• **AIM**: Copy nothing but the text: reproduce each line of the listing exactly and leave the pictures out.

• **INFORMATION SUPPLIED**:
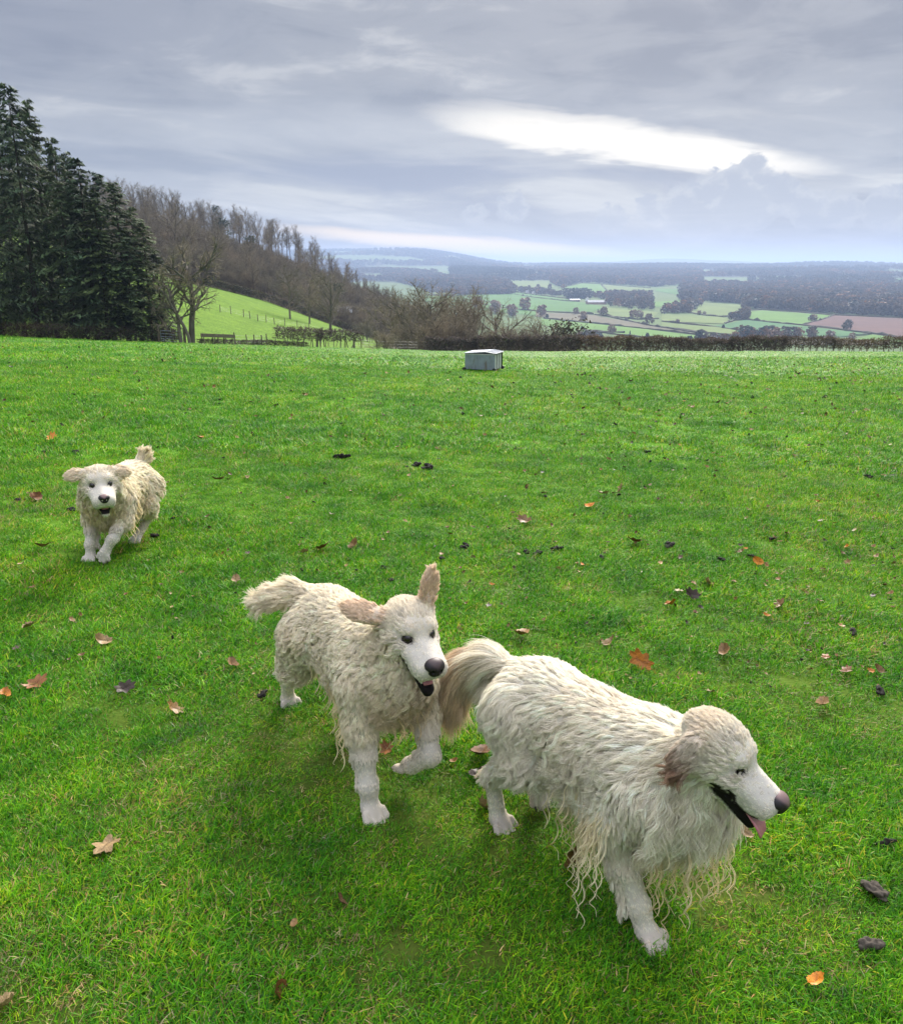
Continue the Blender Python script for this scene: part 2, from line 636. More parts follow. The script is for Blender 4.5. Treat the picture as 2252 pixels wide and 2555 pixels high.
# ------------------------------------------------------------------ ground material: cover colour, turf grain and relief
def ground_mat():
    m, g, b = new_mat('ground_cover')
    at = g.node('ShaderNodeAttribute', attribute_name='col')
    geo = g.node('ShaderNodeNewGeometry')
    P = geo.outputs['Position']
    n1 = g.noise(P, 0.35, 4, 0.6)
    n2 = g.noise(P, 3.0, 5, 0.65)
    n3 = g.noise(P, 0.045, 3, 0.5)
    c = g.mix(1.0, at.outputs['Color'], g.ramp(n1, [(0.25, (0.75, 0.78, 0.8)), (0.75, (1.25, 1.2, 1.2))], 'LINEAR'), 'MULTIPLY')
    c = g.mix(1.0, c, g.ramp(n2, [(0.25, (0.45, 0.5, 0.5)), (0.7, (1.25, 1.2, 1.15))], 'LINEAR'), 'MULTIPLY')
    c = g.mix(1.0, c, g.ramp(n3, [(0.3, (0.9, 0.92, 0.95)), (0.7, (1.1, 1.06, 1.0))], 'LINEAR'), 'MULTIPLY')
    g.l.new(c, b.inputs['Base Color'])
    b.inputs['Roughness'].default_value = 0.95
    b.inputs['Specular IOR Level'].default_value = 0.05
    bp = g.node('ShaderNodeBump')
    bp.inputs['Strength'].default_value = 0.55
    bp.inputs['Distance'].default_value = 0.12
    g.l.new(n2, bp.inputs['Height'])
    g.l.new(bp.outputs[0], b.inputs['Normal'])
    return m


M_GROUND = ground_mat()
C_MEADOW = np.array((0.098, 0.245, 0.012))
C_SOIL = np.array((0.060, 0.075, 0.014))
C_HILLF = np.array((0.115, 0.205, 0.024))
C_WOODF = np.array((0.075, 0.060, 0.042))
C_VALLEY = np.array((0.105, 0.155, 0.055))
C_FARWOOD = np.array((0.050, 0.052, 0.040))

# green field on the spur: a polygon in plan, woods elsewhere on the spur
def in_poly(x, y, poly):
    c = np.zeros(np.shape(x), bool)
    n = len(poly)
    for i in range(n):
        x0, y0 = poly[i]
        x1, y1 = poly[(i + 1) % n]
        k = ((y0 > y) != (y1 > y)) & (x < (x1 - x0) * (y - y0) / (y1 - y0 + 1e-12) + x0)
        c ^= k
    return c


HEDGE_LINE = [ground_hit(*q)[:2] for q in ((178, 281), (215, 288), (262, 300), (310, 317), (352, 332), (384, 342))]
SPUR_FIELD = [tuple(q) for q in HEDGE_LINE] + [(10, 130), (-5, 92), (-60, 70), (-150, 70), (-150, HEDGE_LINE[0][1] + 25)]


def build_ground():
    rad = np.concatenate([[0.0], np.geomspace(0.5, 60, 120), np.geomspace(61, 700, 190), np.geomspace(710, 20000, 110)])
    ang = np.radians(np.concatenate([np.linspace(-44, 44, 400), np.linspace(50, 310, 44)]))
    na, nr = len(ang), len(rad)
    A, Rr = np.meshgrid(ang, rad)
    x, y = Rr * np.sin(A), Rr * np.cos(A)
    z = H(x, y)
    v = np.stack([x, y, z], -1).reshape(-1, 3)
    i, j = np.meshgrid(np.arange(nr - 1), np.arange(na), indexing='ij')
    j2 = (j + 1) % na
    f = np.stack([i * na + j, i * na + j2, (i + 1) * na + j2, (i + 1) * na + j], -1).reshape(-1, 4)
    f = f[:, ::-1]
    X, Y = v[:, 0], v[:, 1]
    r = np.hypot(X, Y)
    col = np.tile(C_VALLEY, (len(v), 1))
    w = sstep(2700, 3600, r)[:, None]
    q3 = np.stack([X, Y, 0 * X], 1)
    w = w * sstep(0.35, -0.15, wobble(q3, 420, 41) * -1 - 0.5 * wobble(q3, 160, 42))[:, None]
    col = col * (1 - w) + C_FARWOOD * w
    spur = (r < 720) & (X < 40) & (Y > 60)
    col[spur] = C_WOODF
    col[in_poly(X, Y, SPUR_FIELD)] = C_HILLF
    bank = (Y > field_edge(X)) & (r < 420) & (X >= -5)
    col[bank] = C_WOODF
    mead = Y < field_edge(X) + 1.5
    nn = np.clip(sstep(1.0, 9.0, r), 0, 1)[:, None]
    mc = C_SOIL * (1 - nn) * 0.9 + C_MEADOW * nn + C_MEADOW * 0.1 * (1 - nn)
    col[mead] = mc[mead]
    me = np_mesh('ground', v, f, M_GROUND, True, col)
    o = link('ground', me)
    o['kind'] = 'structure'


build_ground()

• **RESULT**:
Continue the Blender Python script for this scene: part 2, from line 636. More parts follow. The script is for Blender 4.5. Treat the picture as 2252 pixels wide and 2555 pixels high.
# ------------------------------------------------------------------ ground material: cover colour, turf grain and relief
def ground_mat():
    m, g, b = new_mat('ground_cover')
    at = g.node('ShaderNodeAttribute', attribute_name='col')
    geo = g.node('ShaderNodeNewGeometry')
    P = geo.outputs['Position']
    n1 = g.noise(P, 0.35, 4, 0.6)
    n2 = g.noise(P, 3.0, 5, 0.65)
    n3 = g.noise(P, 0.045, 3, 0.5)
    c = g.mix(1.0, at.outputs['Color'], g.ramp(n1, [(0.25, (0.75, 0.78, 0.8)), (0.75, (1.25, 1.2, 1.2))], 'LINEAR'), 'MULTIPLY')
    c = g.mix(1.0, c, g.ramp(n2, [(0.25, (0.45, 0.5, 0.5)), (0.7, (1.25, 1.2, 1.15))], 'LINEAR'), 'MULTIPLY')
    c = g.mix(1.0, c, g.ramp(n3, [(0.3, (0.9, 0.92, 0.95)), (0.7, (1.1, 1.06, 1.0))], 'LINEAR'), 'MULTIPLY')
    g.l.new(c, b.inputs['Base Color'])
    b.inputs['Roughness'].default_value = 0.95
    b.inputs['Specular IOR Level'].default_value = 0.05
    bp = g.node('ShaderNodeBump')
    bp.inputs['Strength'].default_value = 0.55
    bp.inputs['Distance'].default_value = 0.12
    g.l.new(n2, bp.inputs['Height'])
    g.l.new(bp.outputs[0], b.inputs['Normal'])
    return m


M_GROUND = ground_mat()
C_MEADOW = np.array((0.098, 0.245, 0.012))
C_SOIL = np.array((0.060, 0.075, 0.014))
C_HILLF = np.array((0.115, 0.205, 0.024))
C_WOODF = np.array((0.075, 0.060, 0.042))
C_VALLEY = np.array((0.105, 0.155, 0.055))
C_FARWOOD = np.array((0.050, 0.052, 0.040))

# green field on the spur: a polygon in plan, woods elsewhere on the spur
def in_poly(x, y, poly):
    c = np.zeros(np.shape(x), bool)
    n = len(poly)
    for i in range(n):
        x0, y0 = poly[i]
        x1, y1 = poly[(i + 1) % n]
        k = ((y0 > y) != (y1 > y)) & (x < (x1 - x0) * (y - y0) / (y1 - y0 + 1e-12) + x0)
        c ^= k
    return c


HEDGE_LINE = [ground_hit(*q)[:2] for q in ((178, 281), (215, 288), (262, 300), (310, 317), (352, 332), (384, 342))]
SPUR_FIELD = [tuple(q) for q in HEDGE_LINE] + [(10, 130), (-5, 92), (-60, 70), (-150, 70), (-150, HEDGE_LINE[0][1] + 25)]


def build_ground():
    rad = np.concatenate([[0.0], np.geomspace(0.5, 60, 120), np.geomspace(61, 700, 190), np.geomspace(710, 20000, 110)])
    ang = np.radians(np.concatenate([np.linspace(-44, 44, 400), np.linspace(50, 310, 44)]))
    na, nr = len(ang), len(rad)
    A, Rr = np.meshgrid(ang, rad)
    x, y = Rr * np.sin(A), Rr * np.cos(A)
    z = H(x, y)
    v = np.stack([x, y, z], -1).reshape(-1, 3)
    i, j = np.meshgrid(np.arange(nr - 1), np.arange(na), indexing='ij')
    j2 = (j + 1) % na
    f = np.stack([i * na + j, i * na + j2, (i + 1) * na + j2, (i + 1) * na + j], -1).reshape(-1, 4)
    f = f[:, ::-1]
    X, Y = v[:, 0], v[:, 1]
    r = np.hypot(X, Y)
    col = np.tile(C_VALLEY, (len(v), 1))
    w = sstep(2700, 3600, r)[:, None]
    q3 = np.stack([X, Y, 0 * X], 1)
    w = w * sstep(0.35, -0.15, wobble(q3, 420, 41) * -1 - 0.5 * wobble(q3, 160, 42))[:, None]
    col = col * (1 - w) + C_FARWOOD * w
    spur = (r < 720) & (X < 40) & (Y > 60)
    col[spur] = C_WOODF
    col[in_poly(X, Y, SPUR_FIELD)] = C_HILLF
    bank = (Y > field_edge(X)) & (r < 420) & (X >= -5)
    col[bank] = C_WOODF
    mead = Y < field_edge(X) + 1.5
    nn = np.clip(sstep(1.0, 9.0, r), 0, 1)[:, None]
    mc = C_SOIL * (1 - nn) * 0.9 + C_MEADOW * nn + C_MEADOW * 0.1 * (1 - nn)
    col[mead] = mc[mead]
    me = np_mesh('ground', v, f, M_GROUND, True, col)
    o = link('ground', me)
    o['kind'] = 'structure'


build_ground()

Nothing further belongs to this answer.